L’introduzione da parte della Bce di una rete di protezione per le banche europee che faticano a finanziarsi in dollari rappresenta uno di quegli interventi di carattere tecnico la cui rilevanza sfugge probabilmente al risparmiatore. Ma è proprio da decisioni come quella adottata ieri che potrebbero scaturire conseguenze importanti per un mercato, quello dei mutui e dei prestiti, che in fondo riguarda tutte le famiglie e le imprese italiane.
Il costo del «funding», cioè il prezzo che si paga per raccogliere denaro a medio e lungo termine, è uno dei nodi più spinosi per le banche italiane di questi tempi. Non è un mistero che, di riflesso a rallentamento economico del nostro Paese e soprattutto alla crisi del debito pubblico, gli istituti di credito siano costretti a pagare di più per ricevere i finanziamenti che servono a svolgere le proprie attività. Esiste purtroppo una relazione diretta fra lo spread BTp-Bund e il tasso di interesse maggiorato che le banche di casa nostra devono offrire per piazzare i propri bond agli investitori e le recenti emissioni lo dimostrano.
Il problema è che questa sorta di sovrapprezzo legato al «rischio Paese» le banche stanno iniziando a riversarlo sulla clientela secondo una regola che può far storcere il naso, ma che in fondo risponde ai principi di base dell’economia: ciò che si temeva da mesi (e di cui Il Sole 24Ore è stato purtroppo facile profeta) si sta insomma avverando. Se si confrontano le offerte sui finanziamenti casa presenti sul sito del broker Mutuionline a giugno e quelle di ieri si nota (vedi la tabella sotto) un aumento dello spread (cioè del ricarico che le banche applicano sui tassi di base, Euribor e Irs) attorno ai 10 centesimi, o punti base, sul tasso variabile e ai 30 centesimi sul fisso. Per i prodotti venduti allo sportello, se possibile, il rincaro è ancora più significativo anche se più difficile da quantificare perché le condizioni sono meno standardizzate.
Si tratta, è bene ricordarlo, di un aspetto che influenza i prodotti di nuova erogazione e non il portafoglio di chi il peso di un mutuo ce l’ha già sulle spalle (a meno che non intenda cambiarlo attraverso una surroga o una sostituzione). Ma è comunque un fenomeno da non sottovalutare, così come non si deve ignorare un altro contraccolpo delle difficoltà della raccolta del denaro sul mercato interbancario: «Molte banche stanno ritirando alcune tipologie di prodotto o praticano su di essi condizioni talmente penalizzanti da farli uscire dal mercato», sottolinea Stefano Rossini, a.d. di MutuiSupermarket.it.

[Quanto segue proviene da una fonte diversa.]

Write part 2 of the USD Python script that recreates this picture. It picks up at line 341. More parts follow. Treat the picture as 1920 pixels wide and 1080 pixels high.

Il pensiero immediato va ai prodotti a tasso fisso, che adesso potrebbero paradossalmente tornare particolarmente appetibili per la clientela (l’Irs è tornato quasi ai livelli minimi di un anno fa) e sui quali guardacaso si concentra il caro-spread. Ma il problema è addirittura più esteso, perché alcune banche stanno di fatto rinunciando a erogare finanziamenti perché per loro sono poco remunerativi e forse eccessivamente rischiosi. Sui mutui per le famiglie l’offerta e la concorrenza sono tali (e vi sono anche istituti sostenuti da banche estere, che non incontrano gli stessi problemi sul funding delle nostre) che il mercato si muoverà sempre, ma sui prestiti alle imprese il discorso è purtroppo più complesso e il «credit crunch» è uno spettro sempre difficile da scacciare.
Proprio per questo l’intervento di ieri della Bce, che magari non riguarderà neanche direttamente gli istituti finanziari di casa nostra, può rappresentare un segnale importante: il fatto che Francoforte sia disposta a difendere a oltranza le banche dell’eurosistema potrebbe riportare a medio termine il sereno sull’intero mercato interbancario e alleviare in qualche modo il «dazio» pagato dalle italiane. Gli spread sui mutui forse non diminuiranno, di sicuro non torneranno ai livelli pre-Lehman. Ma anche arrestare la loro crescita sarebbe un risultato da non disprezzare.